Grandma did not smile during dinner. She was worried that I might catch a cold. But my dad and mum couldn’t stop laughing at me. Even today, after twenty years, they still treat this as a joke. However, the story had not come to an end. I am still jealous of my little sister’s appearance and the way people treat her and love her. I dream the same dream every night. In my dream, my parents took my little sister and brother to get ice pops, and I was left alone by the staircase. I woke up in the middle of the night and wiped my tears. Soon I realized we had grown up. My sister and I lived apart for twenty-four years.
I recall Grandma standing behind me, wiping my face with a warm wet towel. I woke up from the dream, although the feeling still lingered in my mind. A sense that was like the tides ebbing along the beach, leaving behind scattered broken shells and silt. Again, I remembered the way my grandma walked. She was skinny, though not short, and her legs were long and thin. When she wore a pair of long, black silk trousers, only a few inches of the ankle were visible.

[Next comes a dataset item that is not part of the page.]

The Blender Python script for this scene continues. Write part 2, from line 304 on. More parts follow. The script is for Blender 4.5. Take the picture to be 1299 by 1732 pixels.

I knew I loved my grandma. When I closed my eyes, I could recall the shape of her toes—her lovely, aligned toes. I could also see the thick cocoon and lines on the soles of her feet when she was sleeping in a fetal position in her king-sized bed. Soon I seemed to know more about it. I knew she had raised my grandpa’s two sons, who his second wife brought. Grandma taught them how to read and write. Grandma even travelled all the way to care for their ill mum, who I called the ‘step-grandmother,’ the one who had stolen the heart of my grandma’s husband.
Before I took a leave from school to return to Suicheng, Grandma had passed away. Ash scattered during her funeral. Just over ten friends and relatives came. The wind blew hard. Dad stayed in Kowloon because he was worried about losing his job. My little sister held mum’s hand; my little brother stood behind me. At the funeral, surrounded by light and shadow, my tears dropped without consciousness. At that moment, I was not allowed to get in touch with pain and sorrow but only chaos and fear. Only after I had gotten back home did I realize the meaning of death. Walking along the corridor with flowery tiles, the ray of sunshine shimmering through the upper window suddenly evoked something in my mind—I could no longer hear the voice of how grandma’s chopsticks hit the bowl to call the cats. We had no choices. We could not call her back. I was standing there in sudden grief, shocked and embarrassed by such unexpected emotion. Grandma had gone. Only ashes remained. They are just like the dust floating in a ray of light. I couldn’t see nor grasp.
And now, even though the water splash and clinking sounds ripple through our ancestral home at midnight, I know it won’t be my grandma but my sister washing the dishes. My sister always believes that she is grandma’s favourite, but I am sure she loves me the most.
I believe that God has treated me well, so I have never been so jealous of anyone except my sister. I am extremely jealous of her. I realised that my love for grandma was incomplete when my sister stacked the clean dishes and hung the clothes-drying bamboo rack outside the balcony. Grandma always told my sister with an amiable glance, ‘Your sister studies hard in Hong Kong. It has been a while since she came back to Guangzhou. Don’t let her do any housework.’ Then my sister snatched the finished laundry and folded them by hand. ‘Just let me do it. You don’t know where to put them,’ she said. She placed them as quickly as grandma a few years ago. It grieved me to see the clean clothes disappearing and being placed in the drawer. I shed tears, and they wetted the pillow. I woke up and saw the pre-dawn sky from the gap between the curtains stroked by the morning breeze. In a moment, I had already faced the distance between Sai Ying Pun and Bluestone Alley, the distance between years, and the distance between life and death. I was now standing in the mouth of a bottomless valley, and I knew I was just the faint echo among all the mountains… But I could also feel the warmth of grandma between the pillow and mattress. My mother was once her baby sleeping in her arms. My mother’s every little breath had swept her loneliness. I turned over the wet pillow, stroked the soft bedsheet, and slept again like a child who had never had a nightmare.
Note:
Grandma has a lovely name, Kai Sin (啟倩). My sister’s nickname is Sin Yi (倩怡), in memory of our grandma. Sin Yi loves her grandma. She learnt kindness and tolerance from grandma. I could not help but envy her, though I was in no position. I had never thought of how I should reciprocate my grandma’s love until she passed away. When I realized that, she had already gone. My sister, though, keeps our grandma alive in many ways.